One of Australia’s leading female competitors, Coral Taylor, was under sedation last night after being caught in a frenzied stampede at Parramatta’s Target store. While her injuries are non-life threatening, Taylor expects to be restricted to light duties for several weeks. Still too ill to be interviewed, 30 year-old Taylor was reportedly shopping in the clothing department when a crowd estimated at 12,000 people, mostly teenagers looking for new Stella McCartney gear, burst through the front door, knocking her over and trampling her underfoot. Police have decided not to lay charges but are still waiting to interview the victim.

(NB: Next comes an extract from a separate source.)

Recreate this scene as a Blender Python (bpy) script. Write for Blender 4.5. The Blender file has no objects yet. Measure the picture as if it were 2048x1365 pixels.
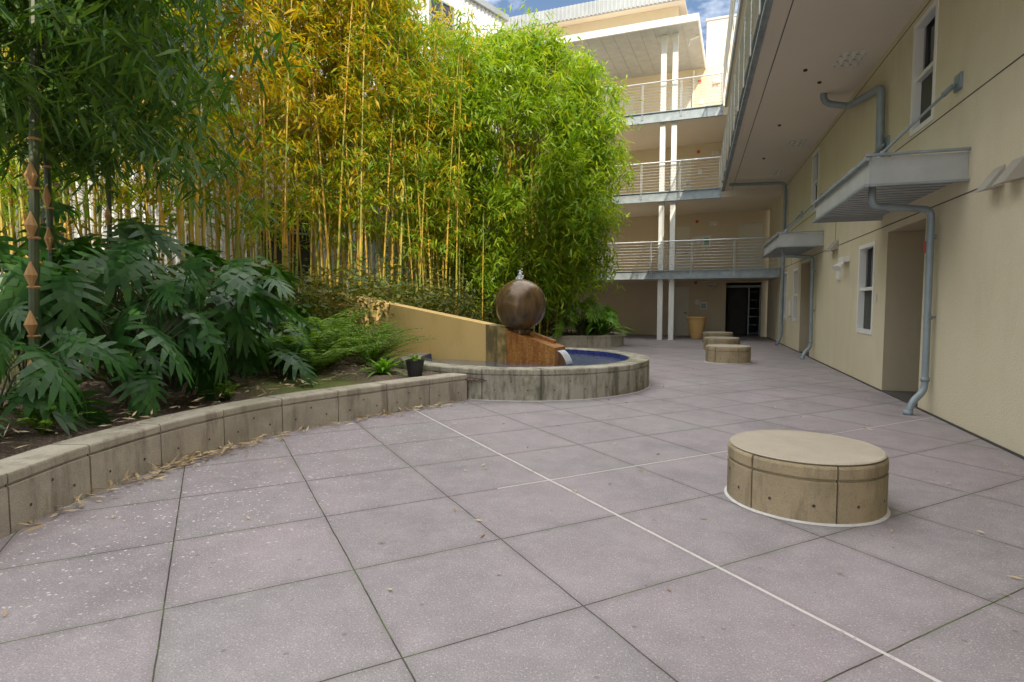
import bpy, math, random
import numpy as np
from mathutils import Vector
rng=np.random.default_rng(7); random.seed(7)
scene=bpy.context.scene
COL=scene.collection
# ------------------------------------------------------------ materials
def nmat(name):
    m=bpy.data.materials.new(name); m.use_nodes=True
    nt=m.node_tree; b=nt.nodes["Principled BSDF"]; return m,nt,b
def N(nt,t,**k):
    n=nt.nodes.new(t)
    for a,v in k.items(): setattr(n,a,v)
    return n
def math_(nt,op,a,b=None,c=None):
    n=N(nt,'ShaderNodeMath',operation=op)
    for i,x in enumerate((a,b,c)):
        if x is None: continue
        if isinstance(x,(int,float)): n.inputs[i].default_value=x
        else: nt.links.new(x,n.inputs[i])
    return n.outputs[0]
def mix(nt,f,a,b,mode='MIX'):
    n=N(nt,'ShaderNodeMix',data_type='RGBA',blend_type=mode)
    for s,x in ((n.inputs[0],f),(n.inputs[6],a),(n.inputs[7],b)):
        if isinstance(x,(int,float)): s.default_value=x
        elif isinstance(x,tuple): s.default_value=(x[0],x[1],x[2],1)
        else: nt.links.new(x,s)
    return n.outputs[2]
def noise(nt,scale,detail=4,rough=.55,vec=None,scl=None):
    tc=N(nt,'ShaderNodeTexCoord')
    n=N(nt,'ShaderNodeTexNoise'); n.inputs['Scale'].default_value=scale
    n.inputs['Detail'].default_value=detail; n.inputs['Roughness'].default_value=rough
    if scl:
        mp=N(nt,'ShaderNodeMapping'); mp.inputs['Scale'].default_value=scl
        nt.links.new(tc.outputs['Object'],mp.inputs[0]); nt.links.new(mp.outputs[0],n.inputs['Vector'])
    else: nt.links.new(tc.outputs['Object'],n.inputs['Vector'])
    return n.outputs['Fac']
def ramp(nt,f,lo,hi):
    n=N(nt,'ShaderNodeMapRange'); n.inputs[1].default_value=lo; n.inputs[2].default_value=hi
    nt.links.new(f,n.inputs[0]); return n.outputs[0]
def bump(nt,b,h,strength,dist=.01):
    n=N(nt,'ShaderNodeBump'); n.inputs['Strength'].default_value=strength; n.inputs['Distance'].default_value=dist
    nt.links.new(h,n.inputs['Height']); nt.links.new(n.outputs[0],b.inputs['Normal'])
def surf(name,c1,c2,scale=2,rough=.8,bs=.3,bscale=60,metal=0,fine=0.0,streak=None,lo=.3,hi=.7):
    m,nt,b=nmat(name)
    f=ramp(nt,noise(nt,scale,4,.6,scl=streak),lo,hi)
    c=mix(nt,f,c1,c2)
    if fine:
        g=ramp(nt,noise(nt,bscale*1.5,2,.5),.35,.7)
        c=mix(nt,math_(nt,'MULTIPLY',g,fine),c,(c1[0]*.35,c1[1]*.35,c1[2]*.35))
    nt.links.new(c,b.inputs['Base Color'])
    b.inputs['Roughness'].default_value=rough; b.inputs['Metallic'].default_value=metal
    if bs: bump(nt,b,noise(nt,bscale,3,.6),bs,.01)
    return m
def leafmat(name,ca,cb,cc=None,trans=.45,rough=.45,tint=(1.9,1.75,.45)):
    m,nt,b=nmat(name)
    g=N(nt,'ShaderNodeNewGeometry')
    c=mix(nt,g.outputs['Random Per Island'],ca,cb)
    nt.links.new(c,b.inputs['Base Color']); b.inputs['Roughness'].default_value=rough
    b.inputs['Specular IOR Level'].default_value=.35
    t=N(nt,'ShaderNodeBsdfTranslucent')
    ct=mix(nt,1.0,c,tint,'MULTIPLY')
    nt.links.new(ct,t.inputs[0])
    mx=N(nt,'ShaderNodeMixShader'); mx.inputs[0].default_value=trans
    nt.links.new(b.outputs[0],mx.inputs[1]); nt.links.new(t.outputs[0],mx.inputs[2])
    nt.links.new(mx.outputs[0],nt.nodes['Material Output'].inputs[0])
    return m
def stucco(name,c1,c2,dirt=.35,bs=.35,bscale=90):
    m,nt,b=nmat(name)
    c=mix(nt,ramp(nt,noise(nt,.6,6,.6),.3,.7),c1,c2)
    st=ramp(nt,noise(nt,1.6,5,.7,scl=(1,1,.35)),.50,.78)
    c=mix(nt,math_(nt,'MULTIPLY',st,dirt),c,tuple(x*.74 for x in c1))
    g=ramp(nt,noise(nt,120,2,.6),.45,.75); c=mix(nt,math_(nt,'MULTIPLY',g,.35),c,tuple(x*.6 for x in c1))
    nt.links.new(c,b.inputs['Base Color']); b.inputs['Roughness'].default_value=.92
    bump(nt,b,noise(nt,bscale,3,.6),bs,.012); return m

STUCCO=stucco('stucco_beige',(.63,.56,.39),(.69,.62,.45),.35,.6,60)
STUCCO_FAR=stucco('stucco_tan',(.66,.56,.38),(.71,.61,.44),.2,.2,60)
STUCCO_PINK=stucco('stucco_pink',(.66,.54,.44),(.70,.58,.48),.2,.2,60)
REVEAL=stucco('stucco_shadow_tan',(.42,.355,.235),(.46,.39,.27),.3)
SOFFIT=surf('soffit_plaster',(.68,.60,.50),(.73,.66,.56),.4,.85,.15,70)
DARKLINE=surf('joint_dark',(.05,.045,.04),(.08,.07,.06),3,.9,0)
STEEL=surf('galvanized_steel',(.23,.27,.29),(.36,.40,.42),5,.5,.1,30,.4)
PIPE=surf('painted_pipe',(.22,.27,.30),(.29,.34,.37),6,.5,.1,30,.2)
CANOPYM=surf('canopy_metal',(.40,.42,.42),(.50,.51,.50),3,.5,.08,30,.3)
RAILM=surf('rail_metal',(.50,.52,.53),(.60,.62,.63),3,.4,0,30,.4)
WHITE=surf('white_paint',(.72,.72,.68),(.78,.78,.75),2,.5,0)
DOORM=surf('door_offwhite',(.66,.62,.51),(.72,.68,.57),1,.5,0)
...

The report in yesterday’s Unfinancial Times where a 25 year old Queenslander was forced to live in his rally car after having his home repossessed, has drawn a strong reaction from welfare authorities in the area. It was reported that the man, a keen rally competitor, was forced to relinquish his home after being unable to meet his house repayments after all his spare money went on rallying, forcing his wife and five children onto the streets while the man slept in his Datsun 1600 rally car. According to the man, who it is believed had a rallying addiction, the cost of  rallying had spiralled to such an extent that he had no alternative than to take the action that he did. “I hate to admit it, but I would rather sacrifice my house than my Datto because rallying means so much to me. I’m sure that Centrelink will look after my family,” he said.